3D scene scripts
*-*-*

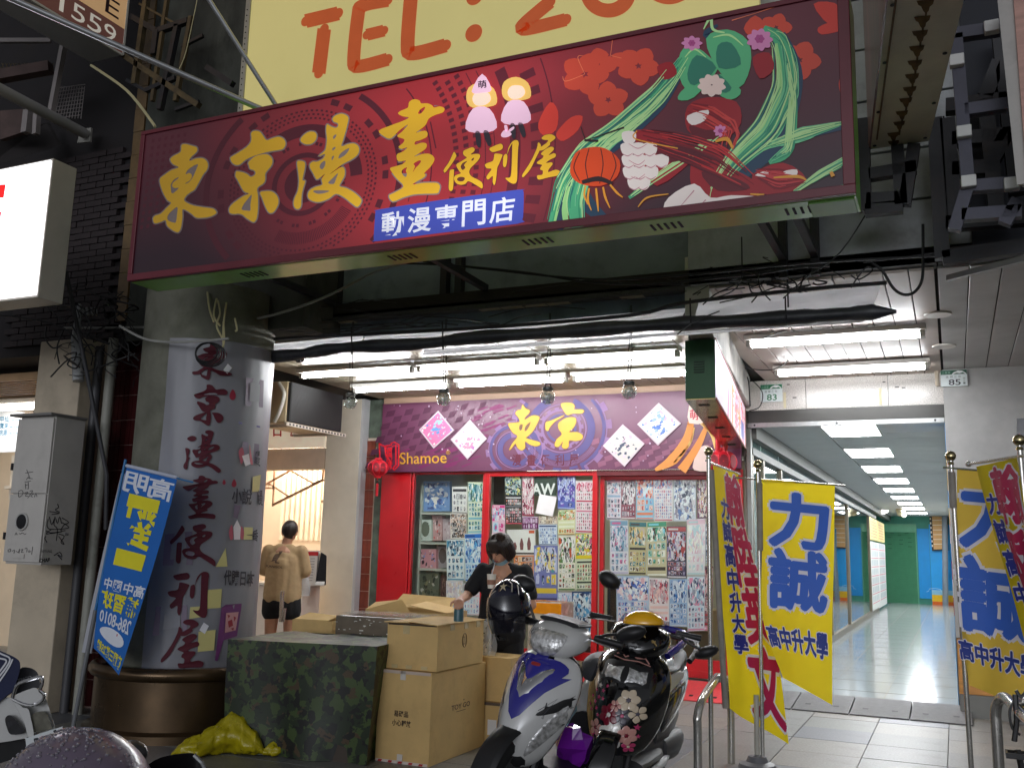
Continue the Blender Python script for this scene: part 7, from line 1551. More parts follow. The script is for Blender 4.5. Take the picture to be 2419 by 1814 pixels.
# ================================================================ SCOOTERS
tyre=mat('tyre_rubber',(26,26,26),rough=.8);plastic=mat('black_plastic',(30,30,32),rough=.45,var=.2,vs=20);gloss_blk=mat('gloss_black_paint',(10,10,12),rough=.12,coat=1,var=.1);wht_p=mat('pearl_white_paint',(206,206,204),rough=.2,coat=.7,var=.03,dirt=.06,ds=6);blue_p=mat('royal_blue_paint',(36,34,140),rough=.18,coat=.8,var=.05);chrome=mat('chrome',(210,210,212),rough=.07,metal=1);seat_g=mat('seat_grey_vinyl',(74,74,78),rough=.5,var=.12,bump=.15,bs=200);lens=mat('clear_lens',(232,232,228),rough=.1,metal=.5,var=.6,vs=40,coat=1,bump=.8,bs=55)
def usec(z,hw,xf,xe,n=9,th=.03):
    f=[(xe+(xf-xe)*(1-abs(2*i/(n-1)-1)**2.2),hw*(1-2*i/(n-1)),z) for i in range(n)];return f+[(x-th,y*.9,z) for x,y,_ in reversed(f)]
def xsec(x,hw,z0,z1,n=14,p=2.6):
    o=[]
    for i in range(n):
        a=6.28319*i/n;c,s_=math.cos(a),math.sin(a);o.append((x,hw*math.copysign(abs(c)**(2/p),c),(z0+z1)/2+(z1-z0)/2*math.copysign(abs(s_)**(2/p),s_)))
    return o
t2=[None]
def wheel(par,x,r=.25):
    w=obj('wheel',B().tube([(x+math.cos(a*.2244)*(r-.05),0,r+math.sin(a*.2244)*(r-.05)) for a in range(28)],.05,10,closed=True),tyre,par,smooth=True,local=True)
    obj('rim',B().lathe([(.03,-.05),(r-.11,-.03),(r-.09,-.04),(r-.09,.04),(r-.11,.03),(.03,.05)],(x,0,r),24,(0,1,0)),alu,w,smooth=True,local=True)
def mirror(par,base,tip,sz,tilt=0.):
    m=obj('mirror',B().loft([[(tip[0]+dx,tip[1]+sz[0]*math.cos(a*.5236)*k,tip[2]+sz[1]*math.sin(a*.5236)*k+tilt*math.cos(a*.5236)*sz[0]*k) for a in range(12)] for dx,k in ((-.02,.9),(0,1),(.03,.75),(.045,.3))]),plastic,par,smooth=True,local=True,ang=50)
    obj('mirror_glass',B().lathe([(sz[1]*.82,-.0005),(sz[1]*.82,0)],(tip[0]-.021,tip[1],tip[2]),16,(1,0,0)),chrome,m,local=True)
    obj('mirror_stalk',B().tube(spline([base,((base[0]+tip[0])/2+.02,base[1]*.6+tip[1]*.4,(base[2]+tip[2])/2),tip],4),.008,8),plastic,par,smooth=True,local=True);return m
def bars(par,x,z,hw=.31,m=plastic):
    for s_ in (-1,1):
        obj('grip',B().tube([(x,s_*(hw-.13),z),(x-.03,s_*hw,z-.005),(x-.035,s_*(hw+.015),z-.006)],[.017,.018,.02],10),m,par,smooth=True,local=True)
        obj('brake_lever',B().tube([(x+.03,s_*(hw-.16),z-.005),(x+.045,s_*(hw-.06),z-.012),(x+.03,s_*(hw+.02),z-.02)],.006,6),chrome,par,smooth=True,local=True)
LEAN=R(-9);KW=1.1
def scooter(label,loc,rotz,spec):
    t=thing('scooter',label,'scooter',loc,'scooters parked before the comic shop',rotz);t.rotation_euler.x=LEAN;body,trim,seatm=spec['body'],spec['trim'],spec['seat'];k=spec.get('wide',1.)
    wheel(t,.63);wheel(t,-.6)
    L=dict(local=True,smooth=True)
    o=obj('fender',B().loft([[(.63+math.cos(a)*(.29 if q < 3 else .275),(-.07,-.05,.05,.07,.05,-.05)[q if q < 6 else 0],.25+math.sin(a)*(.29 if 0 < q < 3 else .265)) for q in range(6)] for a in [.15+.2*i for i in range(11)]]),plastic if not spec.get('art') else gloss_blk,t,sub=1,**L)
    obj('fork',B().tube([(.6,.085,.27),(.46,.07,.62)],.02,8).tube([(.6,-.085,.27),(.46,-.07,.62)],.02,8),plastic,t,**L)
    sec=spec['shield']
    sh_=obj('leg_shield',B().loft([usec(*q) for q in sec]),body,t,sub=2,ang=60,**L)
    t2[0]=on_mesh(sh_)
    obj('inner_shield',B().loft([usec(z_,hw*.93,xe-.012,xe-.03,9,.03) for z_,hw,xf,xe in sec]),plastic,t,sub=1,**L)
    obj('steering_column',B().tube([(.46,0,.62),(.36,0,.98)],.05,10),plastic,t,**L)
    obj('floorboard',B().loft([xsec(x,hw,.24,.31) for x,hw in ((.42,.15),(.3,.17),(0,.18),(-.12,.16))]),plastic,t,**L)
    obj('floor_rail',B().loft([xsec(x,hw,.2,.26) for x,hw in ((.4,.19),(0,.21),(-.3,.18))]),trim,t,**L)
    sd=obj('side_panel',B().loft([xsec(x,hw,z0,z1) for x,hw,z0,z1 in ((-.06,.11,.3,.56),(-.16,.16,.3,.7),(-.35,.19,.38,.73),(-.6,.185,.5,.76),(-.82,.14,.6,.78),(-.93,.07,.68,.78))]),body,t,sub=1,**L)
    obj('under_body',B().loft([xsec(x,hw,z0,z1) for x,hw,z0,z1 in ((-.05,.12,.22,.5),(-.3,.15,.22,.5),(-.62,.14,.3,.56),(-.8,.08,.45,.6))]),plastic,t,**L)
    obj('seat',B().loft([xsec(x,hw,z0,z1) for x,hw,z0,z1 in ((-.02,.07,.66,.74),(-.08,.11,.66,.8),(-.25,.155,.68,.81),(-.42,.15,.68,.79),(-.5,.155,.69,.84),(-.72,.14,.72,.87),(-.85,.09,.76,.86))]),seatm,t,sub=1,**L)
    obj('grab_rail',B().tube(spline([(-.62,.16,.8),(-.8,.17,.87),(-.95,.11,.9),(-.98,0,.9),(-.95,-.11,.9),(-.8,-.17,.87),(-.62,-.16,.8)],5),.021,8),spec['rail'],t,**L)
    obj('tail_lamp',B().ell((-.92,0,.74),(.04,.07,.035),12,8),mat('tail_red',(160,16,20),rough=.15,coat=.6),t,**L)
    obj('exhaust',B().tube([(-.2,-.16,.2),(-.45,-.2,.26),(-.9,-.21,.34)],[.03,.055,.06],12),plastic,t,**L)
    obj('engine_case',B().loft([xsec(x,hw,z0,z1) for x,hw,z0,z1 in ((-.2,.06,.18,.34),(-.45,.1,.17,.36),(-.68,.08,.18,.34))]),mat('engine_grey',(60,60,62),rough=.5),t,**L).data.transform(Matrix.Translation((0,.11,0)))
    obj('kick_stand',B().tube([(-.25,.12,.2),(-.32,.2,.03),(-.2,.22,.015)],.014,8),plastic,t,**L)
    obj('license_plate',B().box(-1.0,-.1,.5,-.985,.1,.62),flat((226,228,226)),t,local=True)
    return t,L
from mathutils.bvhtree import BVHTree
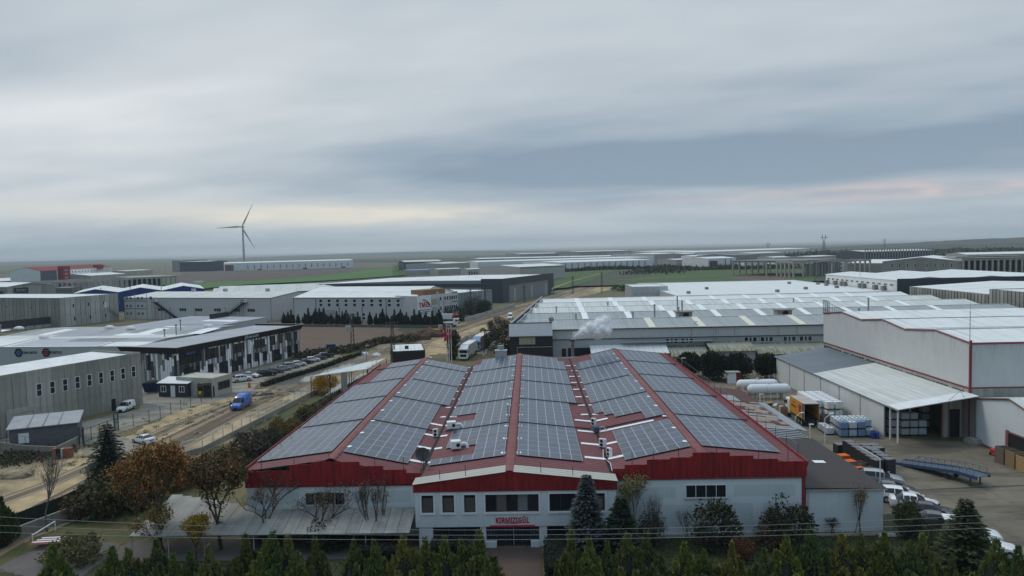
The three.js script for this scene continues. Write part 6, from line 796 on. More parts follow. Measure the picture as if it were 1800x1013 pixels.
{// shrink-wrapped white sacks on pallets
  const wrap=mat([0.76,0.78,0.8],{roughness:0.35}),sackG=cache('sack',()=>{const l=[],r=rng(5);for (let k=0;k<6;k++) for (let i=0;i<2;i++) for (let j=0;j<2;j++) l.push(new RoundedBoxGeometry(0.62,0.21,0.54,2,0.08).translate(-0.31+i*0.62+(r() - 0.5)*0.04,0.26+k*0.2,-0.27+j*0.54+(r() - 0.5)*0.04));return mergeGeometries(l);});
  const O=[47.9,-120.67],lv=['lower','upper'],col=['left','middle','right'],rw=['front','second','third','fourth','fifth','sixth','rear'];for (let r=0;r<7;r++) for (let c=0;c<3;c++) for (let k=0;k<2;k++){if (r===0&&c<1) continue;const g=thing('wrapped_sack_pallet','white wrapped sack pallet, '+lv[k]+' tier, '+col[c]+' column, '+rw[r]+' row by the lean-to wall','pallet',[O[0]+1.2+c*1.5,0.03+k*1.52,O[1]+0.3 - r*1.35],(r*5+c*3) % 4*0.02,'white pallets stacked by the lean-to wall');mesh('sacks',sackG,wrap,g);mesh('pallet',cache('wp',()=>{const b=new MB().box(-0.62,0.62,0.1,0.15,-0.55,0.55);for (const x of [-0.5,0,0.5]) b.box(x - 0.06,x+0.06,0,0.1,-0.55,0.55);return b.geo();}),M.woodG,g);}
}
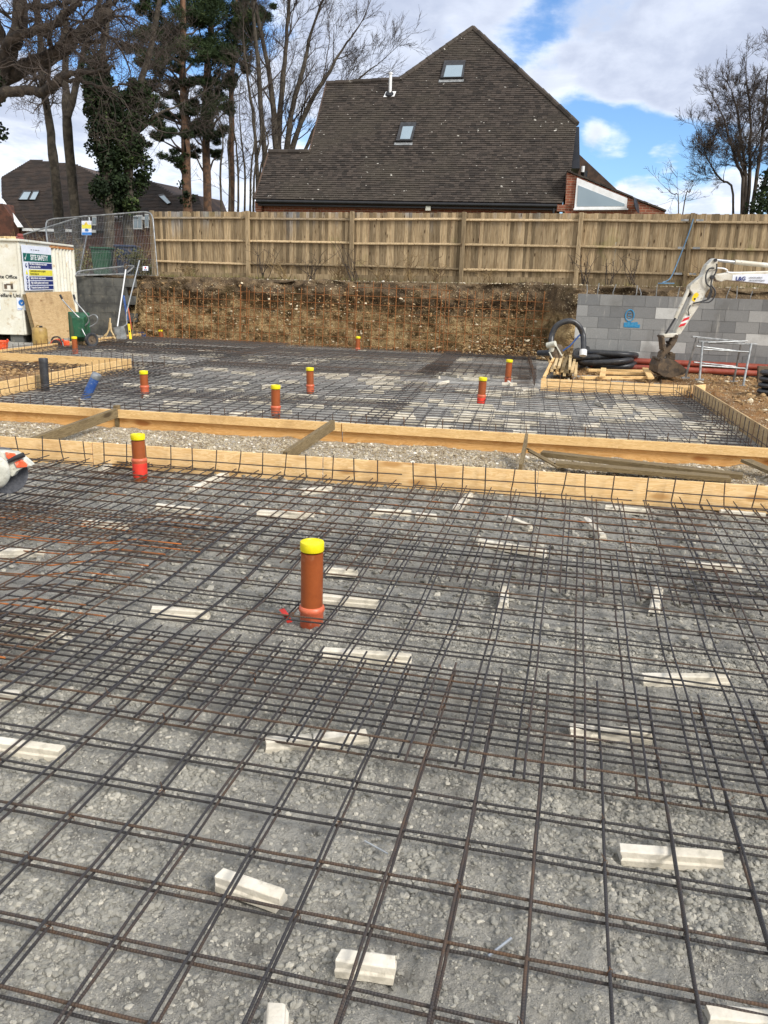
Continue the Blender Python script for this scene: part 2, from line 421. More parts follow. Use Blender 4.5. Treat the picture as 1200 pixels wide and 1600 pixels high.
def tag(o, label=None, cat=None, group=None, kind=None):
    if label: o['label'] = label
    if cat: o['category'] = cat
    if group: o['group'] = group
    if kind: o['kind'] = kind
    return o
def thing(name, loc, label, cat, group=None, rz=0.):
    o = bpy.data.objects.new(name, None); col.objects.link(o)
    o.location = tuple(loc); o.rotation_euler = (0, 0, rz); o.empty_display_size = .1
    tag(o, label, cat, group)
    bpy.context.view_layer.update()
    return o
def put(mb, name, m, par, **k):
    """part given in world coordinates under a thing standing at its own place"""
    l = par.matrix_world.inverted()
    inv = np.array(l)
    V = np.array(mb.v)
    V = V@inv[:3, :3].T+inv[:3, 3]
    mb.v = [tuple(q) for q in V]
    return mb.build(name, m, par, **k)
def text(s, size, org, ex, ez, m, name='lettering', parent=None, align='LEFT', sx=1., bold=0.):
    cu = bpy.data.curves.new(name, 'FONT'); cu.body = s; cu.size = size; cu.extrude = .001; cu.align_x = align; cu.offset = bold
    cu.materials.append(m)
    tmp = bpy.data.objects.new('tmp', cu); col.objects.link(tmp)
    me = bpy.data.meshes.new_from_object(tmp.evaluated_get(bpy.context.evaluated_depsgraph_get()))
    bpy.data.objects.remove(tmp); bpy.data.curves.remove(cu)
    o = bpy.data.objects.new(name, me); col.objects.link(o)
    x = unit(ex); z = unit(ez); y = np.cross(z, x)
    M = Matrix.Identity(4)
    for i in range(3): M[i][0], M[i][1], M[i][2], M[i][3] = x[i]*sx, z[i], -y[i], org[i]
    if parent is not None:
        bpy.context.view_layer.update()
        M = parent.matrix_world.inverted() @ M
        o.parent = parent
    o.matrix_local = M
    return o
def board(name, p0, p1, h, t, m, parent=None, label=None, cat=None, group=None, side=0., bevel=.002, tilt=0.):
    """plank from p0 to p1 (bottom edge line), local x along; side=-1/0/1 shifts thickness"""
    p0 = np.array(p0, float); p1 = np.array(p1, float); L = np.linalg.norm(p1-p0)
    mb = MB(); n = max(2, int(L/.5)); vs = []; fs = []
    y0 = -t/2+side*t/2
    for i in range(n+1):
        x = L*i/n; w = random.uniform(-.002, .002) if 0 < i < n else 0
        vs += [(x, y0+w, 0), (x, y0+t+w, 0), (x, y0+t+w, h), (x, y0+w, h)]
    for i in range(n):
        a = i*4; b = a+4
        for k in range(4):
            k2 = (k+1) % 4
            fs.append((a+k, b+k, b+k2, a+k2))
    fs.append((0, 1, 2, 3)); fs.append((n*4+3, n*4+2, n*4+1, n*4))
    mb.add(vs, fs)
    o = mb.build(name, m, None, bevel=bevel)
    x = unit(p1-p0); up = npv(0, 0, 1) if abs(x[2]) < .95 else npv(0, 1, 0); y = unit(np.cross(up, x)); z = np.cross(x, y)
    if tilt:
        y, z = y*math.cos(tilt)+z*math.sin(tilt), z*math.cos(tilt)-y*math.sin(tilt)
    M = Matrix.Identity(4)
    for i in range(3): M[i][0], M[i][1], M[i][2], M[i][3] = x[i], y[i], z[i], p0[i]
    if parent is not None:
        bpy.context.view_layer.update()
        o.parent = parent; M = parent.matrix_world.inverted() @ M
    o.matrix_local = M
    tag(o, label, cat, group)
    return o
def smoothpath(pts, n=6):
    P = [np.array(p, float) for p in pts]; out = []
    for i in range(len(P)-1):
        p0 = P[max(i-1, 0)]; p1 = P[i]; p2 = P[i+1]; p3 = P[min(i+2, len(P)-1)]
        for k in range(n):
            t = k/n
            out.append(.5*((2*p1)+(-p0+p2)*t+(2*p0-5*p1+4*p2-p3)*t*t+(-p0+3*p1-3*p2+p3)*t**3))
    out.append(P[-1]); return out

# building frame of the far slab (turned about three degrees against the near mesh)
EX = unit((.9985, .055, 0)); EY = unit((-.055, .9985, 0)); OB = npv(0, 8.5, 0)
def B(u, v, z=0.): return OB+EX*u+EY*v+npv(0, 0, z)
def front_y(x): return 6.60+.061*x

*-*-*

How many lines in these entries hold the string "three"? Answer with the number alone.

2